▶ What is expected: Beneath this line are entries. Copy the range from the line with "Write a Blender" to the line with "COL = SC.collection", ends included, exactly; leave pictures out.

═════ Available records ═════

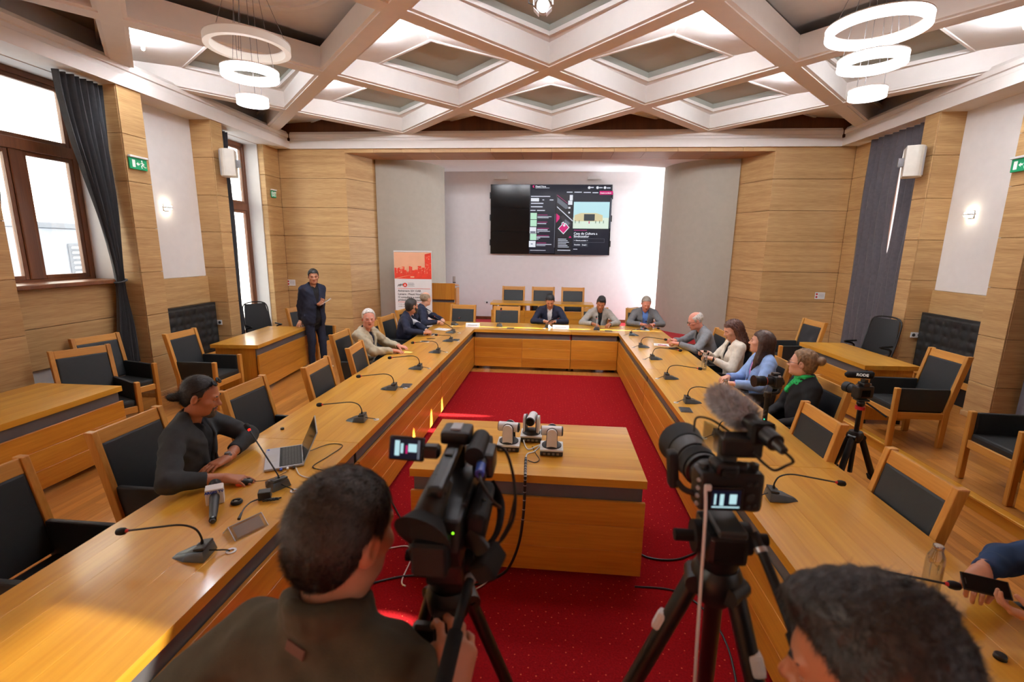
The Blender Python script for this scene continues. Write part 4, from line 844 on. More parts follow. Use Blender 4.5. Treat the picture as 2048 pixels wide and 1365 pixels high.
for s in (-1, 1): MB().tube([(s*.105, -.075, .003), (s*.105, 0, .07), (s*.105, .075, .003)], .003, 6).obj('edge', MT['silver'], t)
MB().tube([(-.105, 0, .07), (.105, 0, .07)], .003, 6).obj('edge', MT['silver'], t)
MB().box((0, -.037, .036), (.17, .0015, .075), (R(-48), 0, 0)).obj('insert_card', MT['silver'], t)
t = thing('bottle_cap', 'tiny dark bottle cap lying behind the laptop', 'cap', (-2.18, 3.46, TT)); MB().lathe([(.014, 0), (.015, .012), (.012, .015), (0, .015)], n=14).obj('shell', MT['dark_grey'], t, True); MB().lathe([(.0155, 0), (.0155, .003)], n=14).obj('skirt', MT['black'], t)
def capp(label, x, y, r=.019): t = thing('bottle_cap', label, 'cap', (x, y, TT)); MB().lathe([(r, 0), (r*1.05, .014), (r*.9, .018), (0, .018)], n=18).obj('shell', MT['black'], t, True); MB().lathe([(r*1.08, 0), (r*1.08, .004)], n=18).obj('skirt', MT['black_gloss'], t)
capp('black bottle cap beside the open glass bottle of the woman in light blue', 1.90, 5.30); capp('black bottle cap near the phone-holding hands at the picture edge', 1.70, 1.66)
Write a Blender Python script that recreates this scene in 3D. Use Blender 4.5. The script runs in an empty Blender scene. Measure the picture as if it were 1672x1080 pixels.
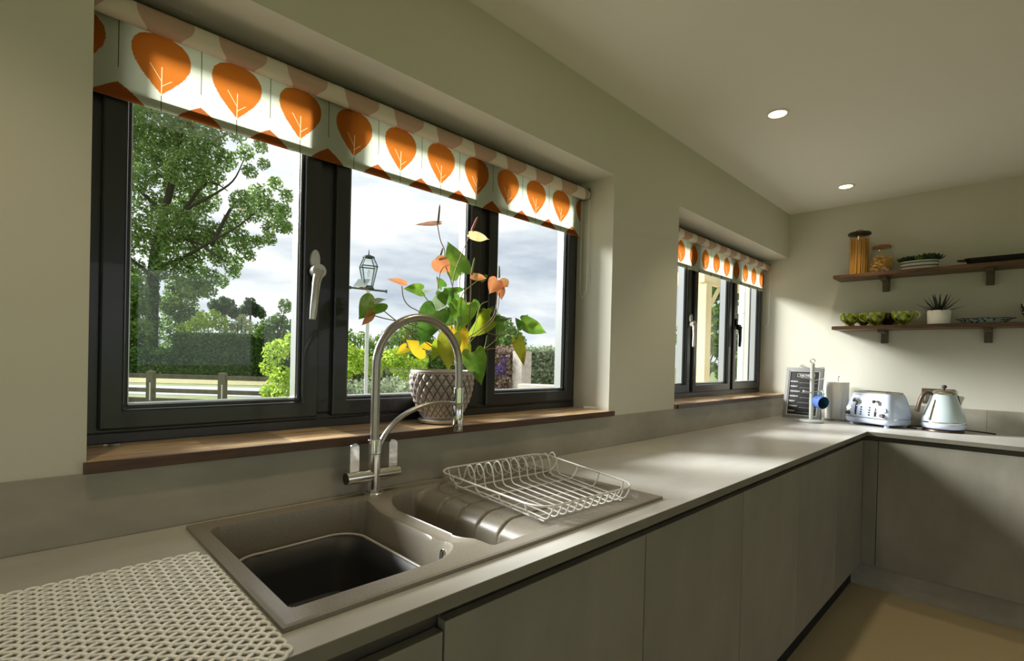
import bpy, math, random
import numpy as np
from mathutils import Vector, Matrix
random.seed(7); rng = np.random.default_rng(7)
PI = math.pi
SC = bpy.context.scene
COL = SC.collection

# ------------------------------------------------------------------ camera
FPX, SX, SY = 821.03, 9.16, 52.25
YAW, PITCH, ROLL = math.radians(44.844), math.radians(-0.481), math.radians(1.4)
CAM = Vector((0.0, -1.2253, 1.2511))
F_ = Vector((math.sin(YAW)*math.cos(PITCH), math.cos(YAW)*math.cos(PITCH), math.sin(PITCH)))
R_ = F_.cross(Vector((0, 0, 1))).normalized(); U_ = R_.cross(F_)
R_, U_ = (math.cos(ROLL)*R_ + math.sin(ROLL)*U_), (-math.sin(ROLL)*R_ + math.cos(ROLL)*U_)
cd = bpy.data.cameras.new('camera'); cam = bpy.data.objects.new('camera', cd); COL.objects.link(cam)
cd.sensor_fit = 'HORIZONTAL'; cd.sensor_width = 36.0; cd.lens = 36.0*FPX/1672
cd.shift_x = -SX/1672; cd.shift_y = SY/1672
cd.clip_start = 0.02; cd.clip_end = 500
cam.matrix_world = Matrix(((R_.x, U_.x, -F_.x, CAM.x), (R_.y, U_.y, -F_.y, CAM.y), (R_.z, U_.z, -F_.z, CAM.z), (0, 0, 0, 1)))
SC.camera = cam

def ray(px, py): return F_ + R_*((px-836-SX)/FPX) - U_*((py-540-SY)/FPX)
def on(ax, v, px, py):           # point of the plane ax = v seen at a pixel of the photograph
    d = ray(px, py); i = 'xyz'.index(ax); return CAM + d*((v-CAM[i])/d[i])
def far(px, py, D): return CAM + ray(px, py)*D

# ------------------------------------------------------------------ world, sun, exposure
SKY = .97
w = bpy.data.worlds.new('sky'); SC.world = w; w.use_nodes = True
nt = w.node_tree; nt.nodes.clear()
def N(t, typ, **kw):
    n = t.nodes.new(typ)
    for k, v in kw.items():
        if k in n.inputs: n.inputs[k].default_value = v
        else: setattr(n, k, v)
    return n
tc = N(nt, 'ShaderNodeTexCoord'); mp = N(nt, 'ShaderNodeMapping'); mp.inputs['Scale'].default_value = (1.2, 1.2, 5.0)
n1 = N(nt, 'ShaderNodeTexNoise', Scale=2.1, Detail=7.0, Roughness=.55)
cr = N(nt, 'ShaderNodeValToRGB'); e = cr.color_ramp.elements
e[0].position = .33; e[0].color = (.42, .48, .57, 1); e[1].position = .62; e[1].color = (1, 1, 1, 1)
m_ = e.new(.48); m_.color = (.68, .72, .77, 1)
bg = N(nt, 'ShaderNodeBackground', Strength=SKY); out = N(nt, 'ShaderNodeOutputWorld')
nt.links.new(tc.outputs['Generated'], mp.inputs['Vector']); nt.links.new(mp.outputs[0], n1.inputs['Vector'])
nt.links.new(n1.outputs['Fac'], cr.inputs[0]); nt.links.new(cr.outputs[0], bg.inputs['Color']); nt.links.new(bg.outputs[0], out.inputs[0])

sd = bpy.data.lights.new('sun', 'SUN'); sd.energy = 8.6; sd.angle = math.radians(20); sd.color = (1, .99, .975)
sun = bpy.data.objects.new('sun', sd); COL.objects.link(sun)
sun.rotation_euler = Vector((.46, -1.0, -.53)).to_track_quat('-Z', 'Y').to_euler()

SC.view_settings.view_transform = 'Standard'; SC.view_settings.look = 'None'
SC.view_settings.exposure = 0.52; SC.view_settings.gamma = 1.0; SC.view_settings.use_curve_mapping = False
SC.cycles.max_bounces = 10; SC.cycles.diffuse_bounces = 6; SC.cycles.transparent_max_bounces = 16
SC.cycles.sample_clamp_indirect = 6; SC.cycles.caustics_reflective = False; SC.cycles.caustics_refractive = False

def portal(x0, x1, z0, z1, y, ry):       # sampling aid in a wall opening
    d = bpy.data.lights.new('portal', 'AREA'); d.shape = 'RECTANGLE'; d.size = x1-x0; d.size_y = z1-z0
    d.cycles.is_portal = True
    o = bpy.data.objects.new('portal', d); COL.objects.link(o); o.location = ((x0+x1)/2, y, (z0+z1)/2)
    o.rotation_euler = (ry, 0, 0)

# ------------------------------------------------------------------ materials
def rgb(r, g, b):   # display 0-255 -> linear
    f = lambda c: (c/255/12.92) if c/255 <= .04045 else ((c/255+.055)/1.055)**2.4
    return (f(r), f(g), f(b), 1)
MATS = {}
def mat(name, col, rough=.6, metal=0, spec=.5, noise=None, bump=None, trans=0, emit=None, coat=0, alpha=None, objrand=0, ior=1.45):
    """noise=(scale, amount, stretch) brightness mottling; bump=(scale, strength)"""
    if name in MATS: return MATS[name]
    m = bpy.data.materials.new(name); m.use_nodes = True; t = m.node_tree
    b = t.nodes['Principled BSDF']
    b.inputs['Base Color'].default_value = col; b.inputs['Roughness'].default_value = rough
    b.inputs['Metallic'].default_value = metal; b.inputs['Specular IOR Level'].default_value = spec
    b.inputs['Transmission Weight'].default_value = trans; b.inputs['Coat Weight'].default_value = coat; b.inputs['IOR'].default_value = ior
    if emit: b.inputs['Emission Color'].default_value = emit[0]; b.inputs['Emission Strength'].default_value = emit[1]
    tcn = N(t, 'ShaderNodeTexCoord')
    cur = None
    if noise:
        sc, am, st = noise
        mp = N(t, 'ShaderNodeMapping'); mp.inputs['Scale'].default_value = st
        t.links.new(tcn.outputs['Object'], mp.inputs[0])
        nz = N(t, 'ShaderNodeTexNoise', Scale=sc, Detail=6.0, Roughness=.62); t.links.new(mp.outputs[0], nz.inputs['Vector'])
        mr = N(t, 'ShaderNodeMapRange'); mr.inputs['From Min'].default_value = .28; mr.inputs['From Max'].default_value = .72
        mr.inputs['To Min'].default_value = 1-am; mr.inputs['To Max'].default_value = 1+am
        t.links.new(nz.outputs['Fac'], mr.inputs[0]); cur = mr.outputs[0]
    if objrand:
        oi = N(t, 'ShaderNodeObjectInfo'); mr2 = N(t, 'ShaderNodeMapRange'); mr2.inputs['To Min'].default_value = 1-objrand; mr2.inputs['To Max'].default_value = 1+objrand
        t.links.new(oi.outputs['Random'], mr2.inputs[0])
        if cur:
            mm = N(t, 'ShaderNodeMath', operation='MULTIPLY'); t.links.new(cur, mm.inputs[0]); t.links.new(mr2.outputs[0], mm.inputs[1]); cur = mm.outputs[0]
        else: cur = mr2.outputs[0]
    if cur:
        vm = N(t, 'ShaderNodeVectorMath', operation='SCALE'); vm.inputs[0].default_value = col[:3]
        t.links.new(cur, vm.inputs['Scale']); t.links.new(vm.outputs[0], b.inputs['Base Color'])
    if bump:
        nb = N(t, 'ShaderNodeTexNoise', Scale=bump[0], Detail=4.0); t.links.new(tcn.outputs['Object'], nb.inputs['Vector'])
        bp = N(t, 'ShaderNodeBump', Strength=bump[1]); bp.inputs['Distance'].default_value = .002
        t.links.new(nb.outputs['Fac'], bp.inputs['Height']); t.links.new(bp.outputs[0], b.inputs['Normal'])
    MATS[name] = m; return m

def wood(name, c1, c2, scale=(3, 30, 30), rough=.4, rnd=.25):
    if name in MATS: return MATS[name]
    m = bpy.data.materials.new(name); m.use_nodes = True; t = m.node_tree; b = t.nodes['Principled BSDF']
    tcn = N(t, 'ShaderNodeTexCoord'); mp = N(t, 'ShaderNodeMapping'); mp.inputs['Scale'].default_value = scale
    oi = N(t, 'ShaderNodeObjectInfo'); cb = N(t, 'ShaderNodeCombineXYZ')
    mu = N(t, 'ShaderNodeMath', operation='MULTIPLY'); mu.inputs[1].default_value = 40
    t.links.new(oi.outputs['Random'], mu.inputs[0]); t.links.new(mu.outputs[0], cb.inputs[0]); t.links.new(mu.outputs[0], cb.inputs[2])
    t.links.new(tcn.outputs['Object'], mp.inputs[0]); t.links.new(cb.outputs[0], mp.inputs['Location'])
    nz = N(t, 'ShaderNodeTexNoise', Scale=1.0, Detail=7.0, Roughness=.6, Distortion=1.2); t.links.new(mp.outputs[0], nz.inputs['Vector'])
    r = N(t, 'ShaderNodeValToRGB'); r.color_ramp.elements[0].color = c1; r.color_ramp.elements[1].color = c2
    r.color_ramp.elements[0].position = .32; r.color_ramp.elements[1].position = .68
    t.links.new(nz.outputs['Fac'], r.inputs[0])
    mr = N(t, 'ShaderNodeMapRange'); mr.inputs['To Min'].default_value = 1-rnd; mr.inputs['To Max'].default_value = 1+rnd
    t.links.new(oi.outputs['Random'], mr.inputs[0])
    vm = N(t, 'ShaderNodeVectorMath', operation='SCALE'); t.links.new(r.outputs[0], vm.inputs[0]); t.links.new(mr.outputs[0], vm.inputs['Scale'])
    t.links.new(vm.outputs[0], b.inputs['Base Color']); b.inputs['Roughness'].default_value = rough
    MATS[name] = m; return m

def leafmat(name, c1, c2, tl=.45, rough=.5):
    """foliage: colour varies per leaf, light shines through"""
    if name in MATS: return MATS[name]
    m = bpy.data.materials.new(name); m.use_nodes = True; t = m.node_tree; t.nodes.clear()
    g = N(t, 'ShaderNodeNewGeometry'); r = N(t, 'ShaderNodeValToRGB'); r.color_ramp.elements[0].color = c1; r.color_ramp.elements[1].color = c2
    t.links.new(g.outputs['Random Per Island'], r.inputs[0])
    d = N(t, 'ShaderNodeBsdfDiffuse'); tr = N(t, 'ShaderNodeBsdfTranslucent'); mx = N(t, 'ShaderNodeMixShader'); mx.inputs[0].default_value = tl
    o = N(t, 'ShaderNodeOutputMaterial')
    t.links.new(r.outputs[0], d.inputs[0]); t.links.new(r.outputs[0], tr.inputs[0]); t.links.new(d.outputs[0], mx.inputs[1]); t.links.new(tr.outputs[0], mx.inputs[2]); t.links.new(mx.outputs[0], o.inputs[0])
    MATS[name] = m; return m

def plantmat(name, base, spot, spotamt=.5, vein=True, tl=.4):
    if name in MATS: return MATS[name]
    m = bpy.data.materials.new(name); m.use_nodes = True; t = m.node_tree; t.nodes.clear()
    tcn = N(t, 'ShaderNodeTexCoord'); nz = N(t, 'ShaderNodeTexNoise', Scale=28.0, Detail=4.0); t.links.new(tcn.outputs['Object'], nz.inputs['Vector'])
    r = N(t, 'ShaderNodeValToRGB'); r.color_ramp.elements[0].color = base; r.color_ramp.elements[1].color = spot
    r.color_ramp.elements[0].position = 1-spotamt-.12; r.color_ramp.elements[1].position = min(1, 1-spotamt+.12)
    t.links.new(nz.outputs['Fac'], r.inputs[0])
    p = N(t, 'ShaderNodeBsdfPrincipled', Roughness=.38); tr = N(t, 'ShaderNodeBsdfTranslucent'); mx = N(t, 'ShaderNodeMixShader'); mx.inputs[0].default_value = tl
    o = N(t, 'ShaderNodeOutputMaterial')
    t.links.new(r.outputs[0], p.inputs['Base Color']); t.links.new(r.outputs[0], tr.inputs[0]); t.links.new(p.outputs[0], mx.inputs[1]); t.links.new(tr.outputs[0], mx.inputs[2]); t.links.new(mx.outputs[0], o.inputs[0])
    MATS[name] = m; return m

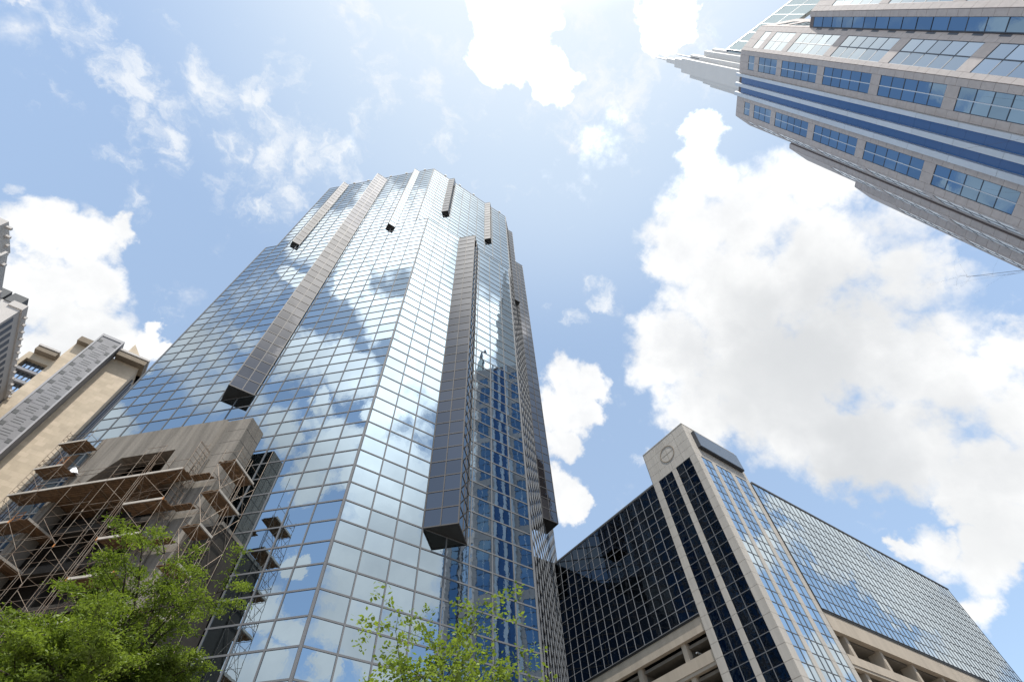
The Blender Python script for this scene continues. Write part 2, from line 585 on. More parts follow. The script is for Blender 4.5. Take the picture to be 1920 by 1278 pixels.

═════

▶ Solved problem:
Write a Blender Python script that recreates this scene in 3D. Use Blender 4.5. The script runs in an empty Blender scene. Measure the picture as if it were 1672x1080 pixels.
import bpy, math, random
import numpy as np
from mathutils import Vector, Matrix
random.seed(7); rng = np.random.default_rng(7)
PI = math.pi
SC = bpy.context.scene
COL = SC.collection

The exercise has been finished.